Exercise directions ->
Print each line from the start of the records below up through the line where "trough(p, .8, .15, .12, M['terracotta']);" is found, exactly as given.

[Dataset items]
□ □ □ □ □ □ □

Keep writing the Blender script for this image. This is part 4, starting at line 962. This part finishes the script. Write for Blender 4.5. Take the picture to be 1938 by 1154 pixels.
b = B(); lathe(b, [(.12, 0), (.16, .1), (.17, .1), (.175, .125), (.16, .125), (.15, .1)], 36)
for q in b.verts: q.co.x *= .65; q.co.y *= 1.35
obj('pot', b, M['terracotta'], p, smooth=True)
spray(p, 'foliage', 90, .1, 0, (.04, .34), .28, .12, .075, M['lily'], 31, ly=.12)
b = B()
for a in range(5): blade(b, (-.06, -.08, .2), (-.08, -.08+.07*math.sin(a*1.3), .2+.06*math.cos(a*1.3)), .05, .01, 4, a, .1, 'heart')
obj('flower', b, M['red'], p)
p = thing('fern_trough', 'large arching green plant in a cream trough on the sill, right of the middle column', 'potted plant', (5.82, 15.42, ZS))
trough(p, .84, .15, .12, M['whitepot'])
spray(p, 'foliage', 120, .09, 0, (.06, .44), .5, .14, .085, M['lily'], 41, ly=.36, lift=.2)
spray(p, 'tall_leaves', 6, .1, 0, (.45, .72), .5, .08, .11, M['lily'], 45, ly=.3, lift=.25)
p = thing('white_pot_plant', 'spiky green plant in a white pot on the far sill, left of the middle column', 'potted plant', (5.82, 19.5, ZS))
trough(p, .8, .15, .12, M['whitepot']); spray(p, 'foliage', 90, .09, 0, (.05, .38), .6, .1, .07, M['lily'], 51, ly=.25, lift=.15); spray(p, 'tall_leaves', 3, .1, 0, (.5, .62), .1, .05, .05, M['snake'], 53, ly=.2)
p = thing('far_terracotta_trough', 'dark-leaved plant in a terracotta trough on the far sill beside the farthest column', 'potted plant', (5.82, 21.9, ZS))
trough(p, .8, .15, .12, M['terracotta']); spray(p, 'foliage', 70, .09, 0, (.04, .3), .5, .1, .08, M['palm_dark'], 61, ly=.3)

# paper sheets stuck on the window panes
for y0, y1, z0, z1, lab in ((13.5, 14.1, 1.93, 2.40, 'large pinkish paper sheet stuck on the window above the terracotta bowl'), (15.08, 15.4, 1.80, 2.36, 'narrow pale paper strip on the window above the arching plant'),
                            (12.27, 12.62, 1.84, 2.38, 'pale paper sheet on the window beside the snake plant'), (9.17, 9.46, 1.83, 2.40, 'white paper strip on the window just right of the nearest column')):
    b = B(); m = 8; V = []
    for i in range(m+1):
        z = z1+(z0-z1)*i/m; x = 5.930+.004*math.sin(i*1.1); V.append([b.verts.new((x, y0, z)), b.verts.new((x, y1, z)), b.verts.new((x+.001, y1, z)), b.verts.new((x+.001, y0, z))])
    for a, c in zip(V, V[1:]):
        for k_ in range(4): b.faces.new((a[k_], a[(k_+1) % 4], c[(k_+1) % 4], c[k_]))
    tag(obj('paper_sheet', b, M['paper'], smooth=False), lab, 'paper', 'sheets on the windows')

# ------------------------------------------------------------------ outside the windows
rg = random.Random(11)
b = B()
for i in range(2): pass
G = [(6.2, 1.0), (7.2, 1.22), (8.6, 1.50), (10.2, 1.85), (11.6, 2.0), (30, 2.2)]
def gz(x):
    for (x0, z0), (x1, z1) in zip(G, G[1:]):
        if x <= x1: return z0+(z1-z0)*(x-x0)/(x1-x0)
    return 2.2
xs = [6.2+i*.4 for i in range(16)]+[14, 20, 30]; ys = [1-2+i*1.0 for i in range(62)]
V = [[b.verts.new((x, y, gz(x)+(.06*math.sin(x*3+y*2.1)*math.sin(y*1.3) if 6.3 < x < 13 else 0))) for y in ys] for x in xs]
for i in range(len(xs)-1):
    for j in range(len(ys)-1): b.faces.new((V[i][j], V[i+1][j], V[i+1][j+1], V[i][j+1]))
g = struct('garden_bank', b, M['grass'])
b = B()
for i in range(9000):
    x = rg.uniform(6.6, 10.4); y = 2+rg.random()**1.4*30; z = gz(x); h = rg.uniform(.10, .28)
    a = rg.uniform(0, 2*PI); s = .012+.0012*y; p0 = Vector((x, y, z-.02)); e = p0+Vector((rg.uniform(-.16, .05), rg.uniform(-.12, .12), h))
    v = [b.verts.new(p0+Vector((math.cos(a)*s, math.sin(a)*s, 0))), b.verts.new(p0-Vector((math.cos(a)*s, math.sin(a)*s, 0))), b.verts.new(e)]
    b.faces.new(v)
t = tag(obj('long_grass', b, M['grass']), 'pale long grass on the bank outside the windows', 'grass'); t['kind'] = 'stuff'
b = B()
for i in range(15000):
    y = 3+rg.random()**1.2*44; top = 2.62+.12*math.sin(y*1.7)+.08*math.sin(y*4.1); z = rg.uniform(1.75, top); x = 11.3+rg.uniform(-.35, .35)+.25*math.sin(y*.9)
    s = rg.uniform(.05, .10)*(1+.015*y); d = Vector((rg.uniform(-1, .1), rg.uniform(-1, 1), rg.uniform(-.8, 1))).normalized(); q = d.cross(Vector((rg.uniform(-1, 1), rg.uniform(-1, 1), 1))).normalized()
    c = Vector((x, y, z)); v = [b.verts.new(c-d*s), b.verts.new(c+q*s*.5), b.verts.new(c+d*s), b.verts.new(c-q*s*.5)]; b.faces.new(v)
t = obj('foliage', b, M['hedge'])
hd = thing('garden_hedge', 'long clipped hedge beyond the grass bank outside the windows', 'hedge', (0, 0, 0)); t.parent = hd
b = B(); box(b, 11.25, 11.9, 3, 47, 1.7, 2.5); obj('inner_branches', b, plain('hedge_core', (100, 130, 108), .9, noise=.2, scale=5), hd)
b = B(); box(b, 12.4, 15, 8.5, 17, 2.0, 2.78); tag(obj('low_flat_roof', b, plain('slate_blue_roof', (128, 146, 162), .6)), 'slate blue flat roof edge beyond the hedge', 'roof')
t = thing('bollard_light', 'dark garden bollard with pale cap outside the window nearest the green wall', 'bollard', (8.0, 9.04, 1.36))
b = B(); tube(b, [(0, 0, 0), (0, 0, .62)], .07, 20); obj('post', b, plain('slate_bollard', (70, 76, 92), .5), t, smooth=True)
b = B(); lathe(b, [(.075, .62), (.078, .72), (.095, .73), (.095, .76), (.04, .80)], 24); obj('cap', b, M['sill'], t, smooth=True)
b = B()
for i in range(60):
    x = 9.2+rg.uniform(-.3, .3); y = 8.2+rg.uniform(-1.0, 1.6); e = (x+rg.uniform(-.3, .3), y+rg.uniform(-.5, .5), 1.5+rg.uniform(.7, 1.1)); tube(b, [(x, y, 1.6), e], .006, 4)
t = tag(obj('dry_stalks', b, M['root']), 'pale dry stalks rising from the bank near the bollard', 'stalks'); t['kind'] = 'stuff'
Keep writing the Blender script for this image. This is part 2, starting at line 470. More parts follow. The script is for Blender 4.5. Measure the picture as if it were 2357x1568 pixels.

□ □ □ □ □ □ □

The result ->
Keep writing the Blender script for this image. This is part 4, starting at line 962. This part finishes the script. Write for Blender 4.5. Take the picture to be 1938 by 1154 pixels.
b = B(); lathe(b, [(.12, 0), (.16, .1), (.17, .1), (.175, .125), (.16, .125), (.15, .1)], 36)
for q in b.verts: q.co.x *= .65; q.co.y *= 1.35
obj('pot', b, M['terracotta'], p, smooth=True)
spray(p, 'foliage', 90, .1, 0, (.04, .34), .28, .12, .075, M['lily'], 31, ly=.12)
b = B()
for a in range(5): blade(b, (-.06, -.08, .2), (-.08, -.08+.07*math.sin(a*1.3), .2+.06*math.cos(a*1.3)), .05, .01, 4, a, .1, 'heart')
obj('flower', b, M['red'], p)
p = thing('fern_trough', 'large arching green plant in a cream trough on the sill, right of the middle column', 'potted plant', (5.82, 15.42, ZS))
trough(p, .84, .15, .12, M['whitepot'])
spray(p, 'foliage', 120, .09, 0, (.06, .44), .5, .14, .085, M['lily'], 41, ly=.36, lift=.2)
spray(p, 'tall_leaves', 6, .1, 0, (.45, .72), .5, .08, .11, M['lily'], 45, ly=.3, lift=.25)
p = thing('white_pot_plant', 'spiky green plant in a white pot on the far sill, left of the middle column', 'potted plant', (5.82, 19.5, ZS))
trough(p, .8, .15, .12, M['whitepot']); spray(p, 'foliage', 90, .09, 0, (.05, .38), .6, .1, .07, M['lily'], 51, ly=.25, lift=.15); spray(p, 'tall_leaves', 3, .1, 0, (.5, .62), .1, .05, .05, M['snake'], 53, ly=.2)
p = thing('far_terracotta_trough', 'dark-leaved plant in a terracotta trough on the far sill beside the farthest column', 'potted plant', (5.82, 21.9, ZS))
trough(p, .8, .15, .12, M['terracotta']); spray(p, 'foliage', 70, .09, 0, (.04, .3), .5, .1, .08, M['palm_dark'], 61, ly=.3)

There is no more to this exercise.